Je crois qu'il faudrait en arriver à un équilibre: il y a d'une part, le bien-fondé de promouvoir l'amélioration de la situation économique en Corée du Nord, et d'autre part, l'utilisation abusive de ces zones d'activités conjointes. Il faudrait beaucoup réfléchir avant de commencer à prendre des sanctions contre le développement économique.
Dans l'ensemble, le développement économique, comme nous l'avons constaté dans d'autres pays, comme le Cambodge, est souvent un élément essentiel pour améliorer la vie des gens ordinaires. Dans la mesure où nous pouvons le faire, nous pouvons faire en sorte que les gens ne meurent pas de faim.

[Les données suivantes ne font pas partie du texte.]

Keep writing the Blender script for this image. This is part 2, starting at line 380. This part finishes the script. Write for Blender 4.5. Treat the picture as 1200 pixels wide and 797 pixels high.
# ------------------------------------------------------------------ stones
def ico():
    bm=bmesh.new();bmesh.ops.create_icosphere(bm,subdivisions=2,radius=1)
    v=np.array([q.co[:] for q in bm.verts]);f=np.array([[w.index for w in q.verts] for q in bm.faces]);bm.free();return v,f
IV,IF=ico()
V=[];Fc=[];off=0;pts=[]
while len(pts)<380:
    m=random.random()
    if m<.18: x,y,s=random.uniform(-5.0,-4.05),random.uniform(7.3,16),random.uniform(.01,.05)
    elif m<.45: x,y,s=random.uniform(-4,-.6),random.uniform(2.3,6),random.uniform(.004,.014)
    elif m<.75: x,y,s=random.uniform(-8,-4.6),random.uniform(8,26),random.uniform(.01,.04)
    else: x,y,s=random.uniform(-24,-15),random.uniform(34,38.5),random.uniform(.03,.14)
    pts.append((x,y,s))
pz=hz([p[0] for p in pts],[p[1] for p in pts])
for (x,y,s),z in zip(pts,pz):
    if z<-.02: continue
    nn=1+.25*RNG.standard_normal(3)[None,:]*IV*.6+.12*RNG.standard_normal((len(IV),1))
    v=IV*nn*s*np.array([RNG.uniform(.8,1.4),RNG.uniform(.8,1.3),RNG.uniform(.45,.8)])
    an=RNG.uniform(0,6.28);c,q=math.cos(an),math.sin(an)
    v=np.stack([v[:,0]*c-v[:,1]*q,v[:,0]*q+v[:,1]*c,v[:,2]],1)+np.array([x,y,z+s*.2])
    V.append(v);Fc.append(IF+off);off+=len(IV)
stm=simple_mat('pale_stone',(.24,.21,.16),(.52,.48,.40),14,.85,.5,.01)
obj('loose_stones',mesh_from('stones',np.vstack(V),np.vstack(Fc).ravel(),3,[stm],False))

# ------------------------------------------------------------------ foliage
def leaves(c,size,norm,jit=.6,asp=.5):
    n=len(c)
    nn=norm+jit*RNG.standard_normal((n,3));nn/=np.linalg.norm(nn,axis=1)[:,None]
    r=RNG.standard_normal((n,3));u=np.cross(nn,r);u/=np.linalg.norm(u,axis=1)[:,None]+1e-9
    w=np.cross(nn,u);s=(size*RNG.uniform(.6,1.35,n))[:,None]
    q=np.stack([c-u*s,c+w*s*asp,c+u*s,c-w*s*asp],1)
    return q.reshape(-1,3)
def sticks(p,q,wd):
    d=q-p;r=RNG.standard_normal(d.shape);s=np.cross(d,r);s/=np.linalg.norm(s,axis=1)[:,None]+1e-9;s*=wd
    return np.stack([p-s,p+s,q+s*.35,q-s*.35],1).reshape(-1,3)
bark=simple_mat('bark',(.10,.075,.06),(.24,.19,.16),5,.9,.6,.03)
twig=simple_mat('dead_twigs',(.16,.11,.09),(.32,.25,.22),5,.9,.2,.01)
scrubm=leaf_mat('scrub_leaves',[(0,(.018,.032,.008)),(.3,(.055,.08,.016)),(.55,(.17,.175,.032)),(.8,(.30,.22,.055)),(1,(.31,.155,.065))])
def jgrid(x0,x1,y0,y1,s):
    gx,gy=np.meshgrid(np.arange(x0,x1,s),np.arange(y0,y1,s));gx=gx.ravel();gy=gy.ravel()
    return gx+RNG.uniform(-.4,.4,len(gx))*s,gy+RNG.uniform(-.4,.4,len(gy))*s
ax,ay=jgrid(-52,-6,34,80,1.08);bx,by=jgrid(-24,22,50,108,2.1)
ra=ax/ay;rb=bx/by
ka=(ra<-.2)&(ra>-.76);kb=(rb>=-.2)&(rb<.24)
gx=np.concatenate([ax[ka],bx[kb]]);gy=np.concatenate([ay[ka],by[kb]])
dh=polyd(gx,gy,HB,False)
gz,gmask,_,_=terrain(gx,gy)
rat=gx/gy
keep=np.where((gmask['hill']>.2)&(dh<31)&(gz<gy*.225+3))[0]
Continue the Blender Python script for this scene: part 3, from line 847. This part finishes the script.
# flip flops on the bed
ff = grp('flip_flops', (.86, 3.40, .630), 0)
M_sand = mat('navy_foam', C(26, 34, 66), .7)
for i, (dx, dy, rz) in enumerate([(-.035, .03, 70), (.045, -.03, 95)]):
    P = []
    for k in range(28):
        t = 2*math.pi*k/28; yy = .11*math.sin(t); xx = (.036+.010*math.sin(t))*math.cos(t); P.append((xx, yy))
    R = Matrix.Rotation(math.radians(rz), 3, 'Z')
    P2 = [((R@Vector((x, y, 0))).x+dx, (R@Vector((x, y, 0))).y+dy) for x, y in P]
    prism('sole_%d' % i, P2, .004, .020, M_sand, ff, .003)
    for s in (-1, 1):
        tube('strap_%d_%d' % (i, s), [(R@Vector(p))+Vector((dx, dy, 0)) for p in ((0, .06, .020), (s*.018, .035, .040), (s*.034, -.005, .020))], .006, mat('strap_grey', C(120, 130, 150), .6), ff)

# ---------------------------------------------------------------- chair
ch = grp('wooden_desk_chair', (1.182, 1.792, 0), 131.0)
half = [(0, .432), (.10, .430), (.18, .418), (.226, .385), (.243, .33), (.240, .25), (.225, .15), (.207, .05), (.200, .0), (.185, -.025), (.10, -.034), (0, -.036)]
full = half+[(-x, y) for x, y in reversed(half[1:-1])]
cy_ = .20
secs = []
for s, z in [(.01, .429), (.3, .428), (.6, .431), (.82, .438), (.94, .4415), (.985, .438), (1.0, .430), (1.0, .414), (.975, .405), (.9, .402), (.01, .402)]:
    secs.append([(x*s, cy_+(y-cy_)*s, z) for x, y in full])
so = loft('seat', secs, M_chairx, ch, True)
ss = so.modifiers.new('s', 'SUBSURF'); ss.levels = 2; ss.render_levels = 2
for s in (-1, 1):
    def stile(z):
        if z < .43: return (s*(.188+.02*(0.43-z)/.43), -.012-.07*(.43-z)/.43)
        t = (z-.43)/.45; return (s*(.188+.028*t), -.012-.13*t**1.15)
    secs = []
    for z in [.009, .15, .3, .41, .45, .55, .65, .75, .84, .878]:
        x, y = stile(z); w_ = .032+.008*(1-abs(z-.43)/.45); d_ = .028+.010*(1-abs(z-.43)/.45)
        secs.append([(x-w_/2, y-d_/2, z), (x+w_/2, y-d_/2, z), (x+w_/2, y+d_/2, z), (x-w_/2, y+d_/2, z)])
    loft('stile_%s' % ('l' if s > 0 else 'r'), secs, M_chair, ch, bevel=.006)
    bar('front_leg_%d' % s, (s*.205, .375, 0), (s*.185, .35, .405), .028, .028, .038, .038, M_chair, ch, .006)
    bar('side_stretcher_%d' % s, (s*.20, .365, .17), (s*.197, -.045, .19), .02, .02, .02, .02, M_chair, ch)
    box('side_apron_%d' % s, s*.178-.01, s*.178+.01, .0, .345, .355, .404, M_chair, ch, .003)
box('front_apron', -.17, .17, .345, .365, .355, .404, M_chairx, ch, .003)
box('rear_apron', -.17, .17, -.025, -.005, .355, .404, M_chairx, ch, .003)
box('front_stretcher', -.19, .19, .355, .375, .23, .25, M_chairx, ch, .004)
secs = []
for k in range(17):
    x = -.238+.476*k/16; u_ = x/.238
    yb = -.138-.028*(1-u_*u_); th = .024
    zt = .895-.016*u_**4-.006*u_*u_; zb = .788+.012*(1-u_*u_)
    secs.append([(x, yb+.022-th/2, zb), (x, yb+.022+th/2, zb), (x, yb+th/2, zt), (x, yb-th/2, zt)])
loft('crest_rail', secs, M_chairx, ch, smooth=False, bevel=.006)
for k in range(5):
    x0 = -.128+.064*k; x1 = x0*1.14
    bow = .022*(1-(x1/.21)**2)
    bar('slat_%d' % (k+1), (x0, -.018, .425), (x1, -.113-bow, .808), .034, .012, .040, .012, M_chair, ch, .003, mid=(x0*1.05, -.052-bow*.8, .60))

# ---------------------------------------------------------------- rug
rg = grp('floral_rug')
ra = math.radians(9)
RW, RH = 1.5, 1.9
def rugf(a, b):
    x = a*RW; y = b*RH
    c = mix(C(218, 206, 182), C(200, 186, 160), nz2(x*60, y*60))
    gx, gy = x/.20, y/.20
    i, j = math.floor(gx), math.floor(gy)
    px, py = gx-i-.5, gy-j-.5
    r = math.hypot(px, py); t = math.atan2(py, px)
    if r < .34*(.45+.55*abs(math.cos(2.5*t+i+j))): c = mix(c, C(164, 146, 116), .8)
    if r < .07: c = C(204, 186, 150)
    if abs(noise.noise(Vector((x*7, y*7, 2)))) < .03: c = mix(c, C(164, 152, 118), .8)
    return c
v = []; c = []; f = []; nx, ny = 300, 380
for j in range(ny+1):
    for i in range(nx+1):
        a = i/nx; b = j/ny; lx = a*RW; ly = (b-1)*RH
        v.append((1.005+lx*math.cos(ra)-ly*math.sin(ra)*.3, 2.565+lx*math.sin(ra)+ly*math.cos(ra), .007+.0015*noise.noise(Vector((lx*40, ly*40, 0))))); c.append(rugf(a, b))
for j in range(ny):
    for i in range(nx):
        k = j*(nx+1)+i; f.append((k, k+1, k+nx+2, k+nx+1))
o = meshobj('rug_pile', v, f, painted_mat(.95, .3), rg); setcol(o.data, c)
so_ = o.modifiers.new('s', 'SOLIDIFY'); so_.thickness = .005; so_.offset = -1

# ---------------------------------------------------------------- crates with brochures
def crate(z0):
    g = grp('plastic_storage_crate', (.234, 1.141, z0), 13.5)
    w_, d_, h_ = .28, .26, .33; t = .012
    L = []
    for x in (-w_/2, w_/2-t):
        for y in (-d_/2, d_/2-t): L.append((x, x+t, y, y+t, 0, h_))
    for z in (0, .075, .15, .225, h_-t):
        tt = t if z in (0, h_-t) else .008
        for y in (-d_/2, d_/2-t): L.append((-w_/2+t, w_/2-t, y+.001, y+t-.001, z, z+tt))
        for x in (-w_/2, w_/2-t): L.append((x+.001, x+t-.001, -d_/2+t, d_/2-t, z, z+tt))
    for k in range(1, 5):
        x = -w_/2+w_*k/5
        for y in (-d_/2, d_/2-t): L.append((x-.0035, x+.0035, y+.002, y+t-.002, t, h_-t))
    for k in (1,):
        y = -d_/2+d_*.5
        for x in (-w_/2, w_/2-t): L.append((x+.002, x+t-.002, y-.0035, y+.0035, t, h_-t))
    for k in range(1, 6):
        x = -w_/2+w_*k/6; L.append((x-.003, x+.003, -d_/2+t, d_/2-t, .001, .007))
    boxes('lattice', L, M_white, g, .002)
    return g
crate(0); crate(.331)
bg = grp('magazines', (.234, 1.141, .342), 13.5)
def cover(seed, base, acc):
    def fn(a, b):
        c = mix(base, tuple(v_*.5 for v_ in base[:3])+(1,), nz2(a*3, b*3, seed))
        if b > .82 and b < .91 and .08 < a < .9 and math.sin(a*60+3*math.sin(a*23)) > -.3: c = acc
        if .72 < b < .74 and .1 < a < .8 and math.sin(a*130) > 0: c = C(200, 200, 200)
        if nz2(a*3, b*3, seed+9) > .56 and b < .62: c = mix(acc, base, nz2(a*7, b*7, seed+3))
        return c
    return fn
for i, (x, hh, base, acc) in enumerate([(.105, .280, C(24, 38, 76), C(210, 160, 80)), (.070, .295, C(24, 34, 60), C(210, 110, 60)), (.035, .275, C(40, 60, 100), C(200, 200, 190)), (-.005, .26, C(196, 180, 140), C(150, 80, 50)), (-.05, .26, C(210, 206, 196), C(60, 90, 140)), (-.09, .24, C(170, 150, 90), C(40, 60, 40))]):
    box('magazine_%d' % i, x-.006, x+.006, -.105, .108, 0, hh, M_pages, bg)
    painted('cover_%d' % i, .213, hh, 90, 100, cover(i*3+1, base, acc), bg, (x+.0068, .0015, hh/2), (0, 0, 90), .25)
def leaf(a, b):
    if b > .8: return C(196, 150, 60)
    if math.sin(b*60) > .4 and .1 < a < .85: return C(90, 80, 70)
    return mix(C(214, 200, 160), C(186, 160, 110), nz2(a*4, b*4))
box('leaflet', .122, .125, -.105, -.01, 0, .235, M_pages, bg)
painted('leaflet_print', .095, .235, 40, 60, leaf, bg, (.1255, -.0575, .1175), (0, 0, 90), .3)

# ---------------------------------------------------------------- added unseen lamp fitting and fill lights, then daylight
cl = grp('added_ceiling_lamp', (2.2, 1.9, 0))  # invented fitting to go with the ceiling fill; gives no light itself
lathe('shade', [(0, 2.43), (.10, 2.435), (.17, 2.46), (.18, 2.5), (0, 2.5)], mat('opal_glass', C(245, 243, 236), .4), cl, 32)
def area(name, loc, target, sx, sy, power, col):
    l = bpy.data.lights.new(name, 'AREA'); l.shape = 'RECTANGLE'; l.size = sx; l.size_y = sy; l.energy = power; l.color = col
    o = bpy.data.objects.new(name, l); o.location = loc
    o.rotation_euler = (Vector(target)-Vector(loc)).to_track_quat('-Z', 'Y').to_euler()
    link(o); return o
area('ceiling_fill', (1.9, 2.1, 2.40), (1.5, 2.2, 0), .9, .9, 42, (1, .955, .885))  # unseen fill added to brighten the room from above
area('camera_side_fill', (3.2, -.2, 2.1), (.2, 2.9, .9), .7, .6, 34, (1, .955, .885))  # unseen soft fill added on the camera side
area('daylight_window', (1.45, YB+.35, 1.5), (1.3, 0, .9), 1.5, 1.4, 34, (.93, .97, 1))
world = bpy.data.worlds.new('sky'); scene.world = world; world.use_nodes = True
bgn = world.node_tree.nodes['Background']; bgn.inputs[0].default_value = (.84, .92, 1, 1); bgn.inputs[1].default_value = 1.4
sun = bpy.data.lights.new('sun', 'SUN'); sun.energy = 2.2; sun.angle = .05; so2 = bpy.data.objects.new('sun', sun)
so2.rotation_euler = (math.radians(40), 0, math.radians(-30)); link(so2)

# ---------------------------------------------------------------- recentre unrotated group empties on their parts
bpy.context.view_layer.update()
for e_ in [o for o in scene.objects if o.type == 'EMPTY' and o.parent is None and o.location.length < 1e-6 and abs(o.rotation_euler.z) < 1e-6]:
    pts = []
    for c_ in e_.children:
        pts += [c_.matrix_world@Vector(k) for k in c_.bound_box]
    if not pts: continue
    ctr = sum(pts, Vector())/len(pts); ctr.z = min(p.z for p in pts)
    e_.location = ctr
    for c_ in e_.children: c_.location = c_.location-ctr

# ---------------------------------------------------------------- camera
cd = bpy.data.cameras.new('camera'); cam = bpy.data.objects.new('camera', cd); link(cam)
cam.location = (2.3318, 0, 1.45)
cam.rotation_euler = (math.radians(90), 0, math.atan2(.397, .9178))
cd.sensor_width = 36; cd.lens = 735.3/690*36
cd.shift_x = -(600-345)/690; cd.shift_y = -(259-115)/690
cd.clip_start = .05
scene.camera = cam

N'oubliez jamais que dans les années 1990, sur une population de 24 millions d'habitants, selon nos estimations, un million de Nord-Coréens sont mort de faim. Parallèlement, la Corée du Nord dépensait des ressources considérables — dont la population affamée aurait pu profiter — pour des armes nucléaires, une énorme armée et des vecteurs de missiles.
Il s'agit d'essayer de les intéresser à l'économie plutôt qu'aux armes. C'est l'intégration des droits de la personne et aussi de la paix et de la sécurité.
[Français]
Merci, monsieur Morin.
[Traduction]
Monsieur Kirby, je vous remercie beaucoup d'avoir pris le temps de venir comparaître devant notre comité. Votre témoignage a été très instructif, en fait, et nous vous en sommes reconnaissants.
Merci beaucoup, monsieur le président.
Encore une fois, je veux rendre hommage au Parlement et aux Canadiens pour le soutien du Canada aux travaux de la commission d'enquête.